SOURCE MATERIAL:
>>>>

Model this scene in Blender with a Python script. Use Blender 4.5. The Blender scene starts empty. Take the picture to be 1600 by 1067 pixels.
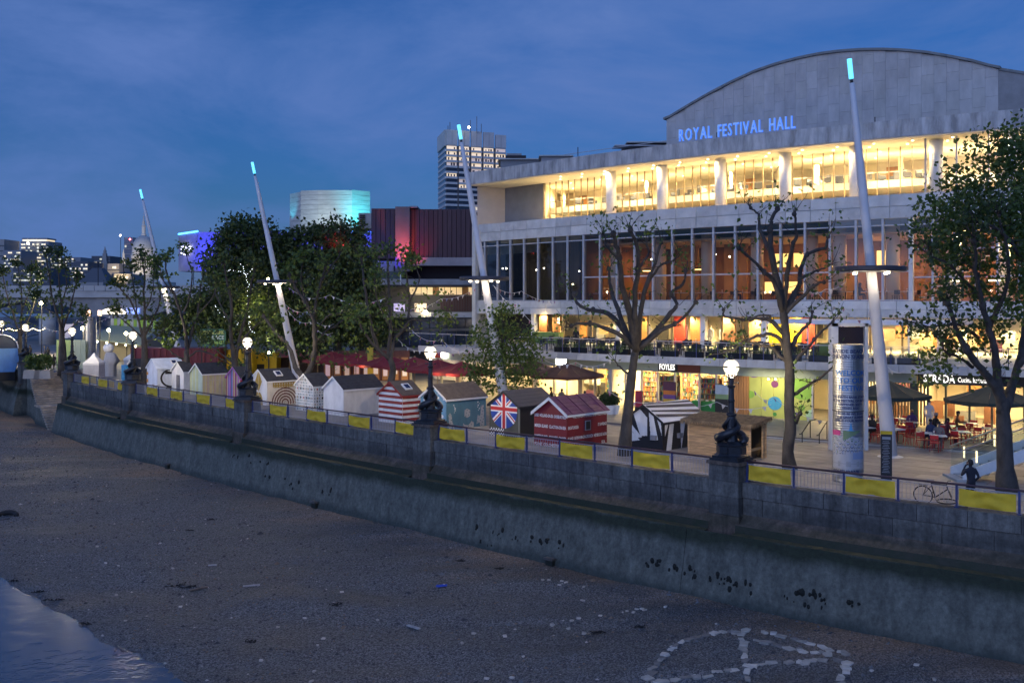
import bpy, math, random
import numpy as np
from math import radians as R, sin, cos, pi, sqrt, atan2, hypot
from mathutils import Vector, Matrix

SC = bpy.context.scene
COL = SC.collection
rnd = random.Random(7)

# ------------------------------------------------------------------ camera
CAMZ, F, HY = 8.1, 1600.0, 472.0          # eye height above the promenade, focal length and horizon row (1600 px wide frame)
cam = bpy.data.cameras.new('camera')
camo = bpy.data.objects.new('camera', cam)
COL.objects.link(camo)
camo.location = (0, 0, CAMZ)
camo.rotation_euler = (R(90), 0, 0)
cam.sensor_width, cam.lens = 36.0, 36.0
cam.shift_y = -(533.5 - HY) / 1600.0
cam.clip_start, cam.clip_end = 0.5, 6000
SC.camera = camo

# ------------------------------------------------------------------ dusk sky and after-glow
world = bpy.data.worlds.new('World')
SC.world = world
world.use_nodes = True
SUN_EL, SUN_AZ = R(24), R(205)             # glow of the western sky, behind and left of the camera
def make_world():
 nt = world.node_tree; n = nt.nodes; l = nt.links
 bg = n['Background']
 sky = n.new('ShaderNodeTexSky'); sky.sky_type = 'NISHITA'; sky.sun_disc = False
 sky.sun_elevation = R(4); sky.sun_rotation = SUN_AZ
 sky.air_density, sky.dust_density, sky.ozone_density = 1.0, 0.4, 6.0
 tint = n.new('ShaderNodeMix'); tint.data_type = 'RGBA'; tint.blend_type = 'MULTIPLY'
 tint.inputs['Factor'].default_value = 1.0
 tint.inputs['B'].default_value = (0.50, 0.46, 0.56, 1)
 l.new(sky.outputs['Color'], tint.inputs['A'])
 # thin high cloud streaks
 tc = n.new('ShaderNodeTexCoord')
 sep = n.new('ShaderNodeSeparateXYZ'); l.new(tc.outputs['Generated'], sep.inputs[0])
 mp = n.new('ShaderNodeMapping'); mp.inputs['Scale'].default_value = (2.2, 2.2, 6.0)
 mp.inputs['Rotation'].default_value = (0.05, 0.08, 0.3)
 l.new(tc.outputs['Generated'], mp.inputs['Vector'])
 nz = n.new('ShaderNodeTexNoise'); nz.inputs['Scale'].default_value = 1.6
 nz.inputs['Detail'].default_value = 7; nz.inputs['Roughness'].default_value = 0.6
 nz.inputs['Distortion'].default_value = 0.35
 l.new(mp.outputs[0], nz.inputs['Vector'])
 rp = n.new('ShaderNodeMapRange'); rp.inputs['From Min'].default_value = 0.36; rp.inputs['From Max'].default_value = 0.68
 rp.inputs['To Min'].default_value = 0.22; rp.inputs['To Max'].default_value = 1.0
 l.new(nz.outputs[0], rp.inputs['Value'])
 mix = n.new('ShaderNodeMix'); mix.data_type = 'RGBA'
 l.new(rp.outputs[0], mix.inputs['Factor'])
 l.new(tint.outputs['Result'], mix.inputs['A'])
 mix.inputs['B'].default_value = (0.345, 0.66, 1.68, 1)
 l.new(mix.outputs['Result'], bg.inputs['Color'])
 bg.inputs['Strength'].default_value = 0.105
make_world()
sl = bpy.data.lights.new('sun', 'SUN')
so = bpy.data.objects.new('sun', sl); COL.objects.link(so)
sl.energy = 0.5; sl.angle = R(70); sl.color = (0.42, 0.56, 1.0)
# direction light travels: away from the camera, slightly to the right and down
so.rotation_euler = Vector((-sin(R(25)) * cos(SUN_EL), -cos(R(25)) * cos(SUN_EL), sin(SUN_EL))).to_track_quat('Z', 'Y').to_euler()
vs = SC.view_settings
vs.view_transform, vs.look, vs.gamma, vs.exposure = 'Standard', 'None', 1.0, 1.5
SC.cycles.use_denoising = True
SC.cycles.max_bounces = 8
SC.cycles.diffuse_bounces = 3
SC.cycles.glossy_bounces = 3
SC.cycles.transmission_bounces = 4
SC.cycles.transparent_max_bounces = 24
SC.cycles.sample_clamp_indirect = 6.0
SC.cycles.caustics_reflective = False
SC.cycles.caustics_refractive = False

# ------------------------------------------------------------------ helpers
def W(px, py, Y):
 return Vector(((px - 800) / F * Y, Y, CAMZ - (py - HY) / F * Y))
GZ = 0.42                                  # promenade surface
def G(px, py, z=None):
 z = GZ if z is None else z
 Y = (CAMZ - z) * F / (py - HY)
 return Vector(((px - 800) / F * Y, Y, z))

MATS = {}
def M(name, col=(0.5, 0.5, 0.5), rough=0.7, var=0.0, scale=2.0, bump=0.0, bscale=None, metal=0.0, emit=None, es=0.0, stretch=(1, 1, 1), col2=None, spec=0.5, coords='world'):
 """Principled material whose colour wanders between two tones with a world-space noise."""
 if name in MATS: return MATS[name]
 m = bpy.data.materials.new(name); m.use_nodes = True
 nt = m.node_tree; n = nt.nodes; l = nt.links; b = n['Principled BSDF']
 b.inputs['Base Color'].default_value = (*col, 1)
 b.inputs['Roughness'].default_value = rough
 b.inputs['Metallic'].default_value = metal
 b.inputs['Specular IOR Level'].default_value = spec
 if emit:
  b.inputs['Emission Color'].default_value = (*emit, 1); b.inputs['Emission Strength'].default_value = es
 if var or bump or col2:
  if coords == 'world':
   g = n.new('ShaderNodeNewGeometry'); vec = g.outputs['Position']
  else:
   g = n.new('ShaderNodeTexCoord'); vec = g.outputs['Object']
  mp = n.new('ShaderNodeMapping'); mp.inputs['Scale'].default_value = stretch
  l.new(vec, mp.inputs['Vector'])
  nz = n.new('ShaderNodeTexNoise'); nz.inputs['Scale'].default_value = scale; nz.inputs['Detail'].default_value = 6
  nz.inputs['Roughness'].default_value = 0.62
  l.new(mp.outputs[0], nz.inputs['Vector'])
  if var or col2:
   cr = n.new('ShaderNodeValToRGB')
   c0 = col2 if col2 else tuple(c * (1 - var) for c in col)
   c1 = col if col2 else tuple(min(1, c * (1 + var)) for c in col)
   cr.color_ramp.elements[0].position = 0.35; cr.color_ramp.elements[1].position = 0.66
   cr.color_ramp.elements[0].color = (*c0, 1); cr.color_ramp.elements[1].color = (*c1, 1)
   l.new(nz.outputs[0], cr.inputs['Fac']); l.new(cr.outputs['Color'], b.inputs['Base Color'])
  if bump:
   nb = n.new('ShaderNodeTexNoise'); nb.inputs['Scale'].default_value = bscale or scale * 6; nb.inputs['Detail'].default_value = 5
   l.new(mp.outputs[0], nb.inputs['Vector'])
   bp = n.new('ShaderNodeBump'); bp.inputs['Strength'].default_value = bump; bp.inputs['Distance'].default_value = 0.05
   l.new(nb.outputs[0], bp.inputs['Height']); l.new(bp.outputs[0], b.inputs['Normal'])
 MATS[name] = m
 return m

def glass(name, tint=(0.9, 0.95, 1.0), refl=1.0, rough=0.02):
 """Thin pane: see-through with a Fresnel reflection."""
 if name in MATS: return MATS[name]
 m = bpy.data.materials.new(name); m.use_nodes = True
 nt = m.node_tree; n = nt.nodes; l = nt.links
 n.remove(n['Principled BSDF']); out = n['Material Output']
 tr = n.new('ShaderNodeBsdfTransparent'); tr.inputs[0].default_value = (*tint, 1)
 gl = n.new('ShaderNodeBsdfGlossy'); gl.inputs['Roughness'].default_value = rough
 fr = n.new('ShaderNodeFresnel'); fr.inputs['IOR'].default_value = 1.45 * refl + (1 - refl)
 mx = n.new('ShaderNodeMixShader')
 l.new(fr.outputs[0], mx.inputs[0]); l.new(tr.outputs[0], mx.inputs[1]); l.new(gl.outputs[0], mx.inputs[2])
 l.new(mx.outputs[0], out.inputs['Surface'])
 MATS[name] = m
 return m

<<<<

WHAT THE TASK ASKS:
Pictures stay out. Repeat only the lines from the beginning of the data through the line that has "SC.camera = camo".

ANSWER TO THE TASK:
Model this scene in Blender with a Python script. Use Blender 4.5. The Blender scene starts empty. Take the picture to be 1600 by 1067 pixels.
import bpy, math, random
import numpy as np
from math import radians as R, sin, cos, pi, sqrt, atan2, hypot
from mathutils import Vector, Matrix

SC = bpy.context.scene
COL = SC.collection
rnd = random.Random(7)

# ------------------------------------------------------------------ camera
CAMZ, F, HY = 8.1, 1600.0, 472.0          # eye height above the promenade, focal length and horizon row (1600 px wide frame)
cam = bpy.data.cameras.new('camera')
camo = bpy.data.objects.new('camera', cam)
COL.objects.link(camo)
camo.location = (0, 0, CAMZ)
camo.rotation_euler = (R(90), 0, 0)
cam.sensor_width, cam.lens = 36.0, 36.0
cam.shift_y = -(533.5 - HY) / 1600.0
cam.clip_start, cam.clip_end = 0.5, 6000
SC.camera = camo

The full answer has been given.